The U.S. Court of Appeals for the Federal Circuit on July 30 granted the government's motion for an extension of time to file a reply brief in a case on whether the Commerce Department had adequate industry support to launch the antidumping duty investigations on oil country tubular goods from Argentina, Mexico, South Korea and Russia. However, the court said the motion is granted "to the limited extent that the United States’s response brief is due no later than" Aug. 4, noting that the reply brief is still due no later than Sept. 3 (Tenaris Bay City v. U.S., Fed.

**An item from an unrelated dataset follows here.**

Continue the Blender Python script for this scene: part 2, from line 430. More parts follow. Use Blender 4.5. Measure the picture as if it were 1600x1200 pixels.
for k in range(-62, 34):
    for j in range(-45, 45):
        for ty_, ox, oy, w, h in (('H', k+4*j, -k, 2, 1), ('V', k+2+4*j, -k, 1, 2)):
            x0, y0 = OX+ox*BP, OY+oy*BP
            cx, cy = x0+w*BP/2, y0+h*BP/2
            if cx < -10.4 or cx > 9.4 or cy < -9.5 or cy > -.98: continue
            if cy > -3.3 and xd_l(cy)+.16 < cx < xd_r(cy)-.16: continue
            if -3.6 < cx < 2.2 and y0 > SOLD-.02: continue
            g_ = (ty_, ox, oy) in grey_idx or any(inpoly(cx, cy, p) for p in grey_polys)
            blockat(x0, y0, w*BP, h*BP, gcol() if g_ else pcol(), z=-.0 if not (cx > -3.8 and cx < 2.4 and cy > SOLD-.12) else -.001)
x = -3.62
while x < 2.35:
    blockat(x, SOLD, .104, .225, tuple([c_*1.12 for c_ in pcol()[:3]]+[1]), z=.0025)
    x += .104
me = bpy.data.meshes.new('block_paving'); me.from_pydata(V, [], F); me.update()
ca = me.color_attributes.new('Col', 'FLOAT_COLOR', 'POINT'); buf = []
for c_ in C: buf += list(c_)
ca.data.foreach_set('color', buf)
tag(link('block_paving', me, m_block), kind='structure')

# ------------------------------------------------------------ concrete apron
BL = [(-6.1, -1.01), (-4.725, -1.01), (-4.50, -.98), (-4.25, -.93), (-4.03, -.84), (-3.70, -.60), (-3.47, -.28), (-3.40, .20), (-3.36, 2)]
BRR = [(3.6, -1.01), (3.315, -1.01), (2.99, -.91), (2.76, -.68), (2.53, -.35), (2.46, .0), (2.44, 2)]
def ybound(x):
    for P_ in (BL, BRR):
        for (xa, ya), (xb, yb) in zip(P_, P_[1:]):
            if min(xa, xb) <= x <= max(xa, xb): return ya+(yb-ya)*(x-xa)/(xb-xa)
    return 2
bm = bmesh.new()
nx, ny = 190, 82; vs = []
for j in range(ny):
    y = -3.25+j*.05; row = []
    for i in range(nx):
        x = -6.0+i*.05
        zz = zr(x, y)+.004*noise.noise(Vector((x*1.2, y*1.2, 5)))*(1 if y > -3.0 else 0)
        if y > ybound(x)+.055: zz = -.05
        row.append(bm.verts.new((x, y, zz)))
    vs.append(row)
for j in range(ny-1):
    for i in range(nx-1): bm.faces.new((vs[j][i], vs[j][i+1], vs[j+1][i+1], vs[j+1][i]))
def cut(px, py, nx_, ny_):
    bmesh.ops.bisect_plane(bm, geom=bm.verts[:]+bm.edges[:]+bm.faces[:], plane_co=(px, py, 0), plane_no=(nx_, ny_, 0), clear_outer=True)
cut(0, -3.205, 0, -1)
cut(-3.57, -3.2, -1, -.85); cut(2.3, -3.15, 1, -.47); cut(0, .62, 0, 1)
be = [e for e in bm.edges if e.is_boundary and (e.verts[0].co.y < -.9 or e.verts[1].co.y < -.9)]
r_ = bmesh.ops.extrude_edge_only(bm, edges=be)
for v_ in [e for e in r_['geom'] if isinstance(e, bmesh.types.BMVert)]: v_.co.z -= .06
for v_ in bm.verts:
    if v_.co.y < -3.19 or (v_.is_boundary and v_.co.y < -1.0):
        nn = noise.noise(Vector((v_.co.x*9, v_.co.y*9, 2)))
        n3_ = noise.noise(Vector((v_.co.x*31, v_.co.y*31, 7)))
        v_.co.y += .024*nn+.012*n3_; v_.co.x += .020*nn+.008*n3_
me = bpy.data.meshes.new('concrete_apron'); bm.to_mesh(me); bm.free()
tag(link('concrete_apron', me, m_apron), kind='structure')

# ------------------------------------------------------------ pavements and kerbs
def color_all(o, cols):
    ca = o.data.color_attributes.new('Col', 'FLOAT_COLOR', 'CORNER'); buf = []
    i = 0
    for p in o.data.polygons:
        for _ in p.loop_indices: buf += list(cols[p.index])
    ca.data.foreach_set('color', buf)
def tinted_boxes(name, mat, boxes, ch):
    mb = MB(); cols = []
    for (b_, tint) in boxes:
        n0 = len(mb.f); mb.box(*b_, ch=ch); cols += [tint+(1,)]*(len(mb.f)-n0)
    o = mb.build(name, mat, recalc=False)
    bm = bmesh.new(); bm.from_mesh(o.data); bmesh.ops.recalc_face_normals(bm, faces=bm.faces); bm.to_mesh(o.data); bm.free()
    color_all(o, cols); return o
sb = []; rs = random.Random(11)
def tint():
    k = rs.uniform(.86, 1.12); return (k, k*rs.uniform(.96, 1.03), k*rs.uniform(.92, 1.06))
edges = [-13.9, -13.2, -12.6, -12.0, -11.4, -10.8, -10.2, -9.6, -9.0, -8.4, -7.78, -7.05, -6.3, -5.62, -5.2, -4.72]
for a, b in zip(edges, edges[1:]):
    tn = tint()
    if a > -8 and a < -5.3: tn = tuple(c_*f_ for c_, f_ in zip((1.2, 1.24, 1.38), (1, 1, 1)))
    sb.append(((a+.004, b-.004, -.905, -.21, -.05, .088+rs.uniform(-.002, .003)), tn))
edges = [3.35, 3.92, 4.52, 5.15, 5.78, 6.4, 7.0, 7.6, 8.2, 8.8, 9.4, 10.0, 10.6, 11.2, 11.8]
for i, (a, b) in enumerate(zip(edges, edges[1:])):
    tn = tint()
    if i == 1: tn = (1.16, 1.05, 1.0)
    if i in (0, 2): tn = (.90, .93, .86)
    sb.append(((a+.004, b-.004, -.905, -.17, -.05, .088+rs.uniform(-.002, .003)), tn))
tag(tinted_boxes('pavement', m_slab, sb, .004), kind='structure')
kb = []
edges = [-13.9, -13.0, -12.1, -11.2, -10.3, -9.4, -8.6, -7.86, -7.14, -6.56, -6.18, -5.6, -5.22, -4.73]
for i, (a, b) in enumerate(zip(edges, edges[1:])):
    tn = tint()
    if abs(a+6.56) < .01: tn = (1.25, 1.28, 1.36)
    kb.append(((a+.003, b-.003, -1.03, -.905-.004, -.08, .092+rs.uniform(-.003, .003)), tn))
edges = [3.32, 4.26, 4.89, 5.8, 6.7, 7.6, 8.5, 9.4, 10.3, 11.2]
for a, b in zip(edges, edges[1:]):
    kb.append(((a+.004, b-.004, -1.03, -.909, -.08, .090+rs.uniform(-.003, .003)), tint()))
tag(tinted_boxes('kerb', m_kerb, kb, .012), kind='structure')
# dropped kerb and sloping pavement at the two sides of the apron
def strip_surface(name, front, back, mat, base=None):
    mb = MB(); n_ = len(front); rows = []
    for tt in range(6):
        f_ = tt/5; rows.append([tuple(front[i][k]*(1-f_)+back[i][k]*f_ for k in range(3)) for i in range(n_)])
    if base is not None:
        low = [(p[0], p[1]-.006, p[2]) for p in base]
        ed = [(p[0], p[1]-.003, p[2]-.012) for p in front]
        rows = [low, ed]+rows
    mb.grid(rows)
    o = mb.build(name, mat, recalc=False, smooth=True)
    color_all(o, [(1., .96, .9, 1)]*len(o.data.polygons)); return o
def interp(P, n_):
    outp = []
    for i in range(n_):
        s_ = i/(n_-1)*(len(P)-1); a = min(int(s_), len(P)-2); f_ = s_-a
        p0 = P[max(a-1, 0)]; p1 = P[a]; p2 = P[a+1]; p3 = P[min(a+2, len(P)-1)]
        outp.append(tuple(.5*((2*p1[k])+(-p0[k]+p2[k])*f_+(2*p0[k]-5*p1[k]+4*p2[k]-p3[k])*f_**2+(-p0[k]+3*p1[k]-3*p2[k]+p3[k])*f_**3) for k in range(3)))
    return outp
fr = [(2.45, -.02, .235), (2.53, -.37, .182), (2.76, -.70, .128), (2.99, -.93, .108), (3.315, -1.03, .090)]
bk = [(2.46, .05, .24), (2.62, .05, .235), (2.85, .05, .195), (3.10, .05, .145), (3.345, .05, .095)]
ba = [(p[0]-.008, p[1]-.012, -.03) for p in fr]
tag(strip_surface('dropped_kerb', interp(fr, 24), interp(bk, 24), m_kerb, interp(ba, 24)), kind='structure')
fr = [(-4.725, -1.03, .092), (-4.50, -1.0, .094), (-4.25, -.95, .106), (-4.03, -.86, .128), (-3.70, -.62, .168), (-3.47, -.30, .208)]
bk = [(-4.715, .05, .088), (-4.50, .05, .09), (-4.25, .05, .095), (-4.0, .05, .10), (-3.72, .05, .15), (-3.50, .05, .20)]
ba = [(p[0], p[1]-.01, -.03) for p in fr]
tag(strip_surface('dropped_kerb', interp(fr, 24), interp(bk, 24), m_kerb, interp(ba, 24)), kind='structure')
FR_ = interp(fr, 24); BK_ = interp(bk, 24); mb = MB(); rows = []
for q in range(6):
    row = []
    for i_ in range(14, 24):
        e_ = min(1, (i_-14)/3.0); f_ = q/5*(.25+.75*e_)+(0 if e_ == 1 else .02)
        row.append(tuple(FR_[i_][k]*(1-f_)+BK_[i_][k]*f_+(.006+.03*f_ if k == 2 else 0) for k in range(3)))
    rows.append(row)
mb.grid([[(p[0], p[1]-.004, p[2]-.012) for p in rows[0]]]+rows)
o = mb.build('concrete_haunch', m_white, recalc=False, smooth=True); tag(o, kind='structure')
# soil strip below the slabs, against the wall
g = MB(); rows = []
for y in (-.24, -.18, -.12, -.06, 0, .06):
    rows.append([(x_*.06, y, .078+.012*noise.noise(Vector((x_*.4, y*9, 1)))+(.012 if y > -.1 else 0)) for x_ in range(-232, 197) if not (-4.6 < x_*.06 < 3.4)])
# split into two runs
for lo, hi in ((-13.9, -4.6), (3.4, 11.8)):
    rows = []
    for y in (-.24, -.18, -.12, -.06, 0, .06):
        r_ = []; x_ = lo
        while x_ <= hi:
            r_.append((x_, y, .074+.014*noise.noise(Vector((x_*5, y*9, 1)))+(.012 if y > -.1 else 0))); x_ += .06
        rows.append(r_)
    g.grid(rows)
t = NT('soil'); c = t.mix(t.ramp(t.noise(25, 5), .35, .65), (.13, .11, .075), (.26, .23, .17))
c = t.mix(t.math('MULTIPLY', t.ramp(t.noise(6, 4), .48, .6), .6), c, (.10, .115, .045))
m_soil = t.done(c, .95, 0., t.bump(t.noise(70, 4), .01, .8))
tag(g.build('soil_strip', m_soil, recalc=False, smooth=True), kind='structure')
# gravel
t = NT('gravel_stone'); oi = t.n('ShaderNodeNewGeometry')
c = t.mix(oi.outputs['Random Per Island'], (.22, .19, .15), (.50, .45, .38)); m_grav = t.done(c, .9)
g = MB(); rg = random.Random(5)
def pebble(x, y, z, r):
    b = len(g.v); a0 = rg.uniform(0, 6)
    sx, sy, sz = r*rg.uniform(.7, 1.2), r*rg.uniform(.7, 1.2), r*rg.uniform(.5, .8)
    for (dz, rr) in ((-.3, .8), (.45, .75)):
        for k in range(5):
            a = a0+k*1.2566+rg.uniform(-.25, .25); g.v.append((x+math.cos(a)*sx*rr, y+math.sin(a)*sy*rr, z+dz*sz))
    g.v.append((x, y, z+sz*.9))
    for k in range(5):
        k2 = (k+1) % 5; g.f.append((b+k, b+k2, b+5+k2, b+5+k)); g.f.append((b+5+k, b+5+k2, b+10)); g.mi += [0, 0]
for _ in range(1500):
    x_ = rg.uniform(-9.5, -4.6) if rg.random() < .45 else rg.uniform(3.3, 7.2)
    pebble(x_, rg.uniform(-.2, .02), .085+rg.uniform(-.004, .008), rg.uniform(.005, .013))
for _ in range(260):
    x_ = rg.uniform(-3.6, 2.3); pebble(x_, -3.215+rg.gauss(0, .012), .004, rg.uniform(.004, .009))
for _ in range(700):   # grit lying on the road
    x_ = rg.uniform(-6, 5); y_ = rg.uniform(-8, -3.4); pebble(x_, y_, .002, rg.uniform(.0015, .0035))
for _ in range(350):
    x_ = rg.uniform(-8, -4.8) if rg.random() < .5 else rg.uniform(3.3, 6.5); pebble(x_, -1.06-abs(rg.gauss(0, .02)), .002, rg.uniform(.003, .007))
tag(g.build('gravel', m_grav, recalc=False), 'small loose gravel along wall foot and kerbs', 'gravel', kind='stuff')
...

Cir. # 25-1382).
Two monosodium glutamate (MSG) importers told the Court of International Trade in a July 30 complaint that the Commerce Department unlawfully subjected MSG entries from Malaysia that used Chinese glutamic acid to the antidumping duty order on MSG from China retroactively (CPF Legacy v. United States, CIT # 25-00149).
The Court of International Trade on Aug. 1 remanded the Commerce Department's rejection of exporter Jindal Poly's affiliate questionnaire response as untimely in the countervailing duty administrative review on polyethylene terephthalate film, sheet and strip from India for the 2021 review period. Judge Mark Barnett held that the rejection of the submission was an "abuse of discretion," finding that the agency failed to adequately consider various facts, including the "early stage of the proceeding," the selection of Jindal for "individual examination only after requests for review of all other subject companies" were withdrawn and whether "accuracy consideration" outweighed the "burden on the agency."
The Commerce Department and the International Trade Commission published the following Federal Register notices July 31 on AD/CVD proceedings:
In a July 25 complaint to the Court of International Trade, Chinese xanthan gum exporter Deosen Biochemical (Ordos) alleged the Commerce Department’s 10th antidumping duty review of its products wrongly assigned it partial adverse facts available for a sales date disagreement (Deosen Biochemical v. United States, CIT # 25-00145).
The Court of International Trade on July 29 lifted its statutory injunction on the liquidation of exporter Siderca's entries of oil country tubular goods from Argentina after importers led by Tenaris Bay City asked the court to lift its injunction. Judge Claire Kelly noted that although the importers appealed the trade court's decision sustaining the Commerce Department's dumping determination, the appeal only concerns the agency's initiation of the investigation and the "continued existence" of the antidumping duty order (Tenaris Bay City Inc. v. United States, CIT # 22-00343).
Countervailing duty petitioner U.S. Epoxy Resin Producers Ad Hoc Coalition on July 25 filed a complaint at the Court of International Trade challenging the Commerce Department's CVD investigation into epoxy resins from South Korea. The six-count complaint challenged, among other things, Commerce's alleged failure to use world price benchmarks in calculating the benefit from the provision of epichlorohydrin, a key epoxy resin input, and the agency's decision not to investigate the provision of certain chemical inputs for less than adequate remuneration (U.S. Epoxy Resin Producers Ad Hoc Coalition v. U.S., CIT # 25-00147).
The Court of International Trade's ruling that a product is "imported" for duty drawback purposes when it's admitted into a foreign-trade zone and not when entered for domestic consumption impermissibly repealed part of the Foreign Trade Zone Act, imported King Maker Marketing argued in its opening brief at the U.S. Court of Appeals for the Federal Circuit. The importer added that it's "both absurd and anomalous" to impose a time limit on the recovery of duties and taxes under the drawback scheme as "beginning to run before those duties and taxes are paid" (King Maker Marketing v. United States, Fed. Cir. # 25-1819).
California-based electronic design automation firm Cadence will pay more than $140 million in combined civil fines, criminal penalties and forfeitures after the U.S. said it violated export controls against China. The company pleaded guilty to illegally exporting EDA hardware, software and semiconductor design intellectual property technology to Chinese entities, including a university and company on the Entity List.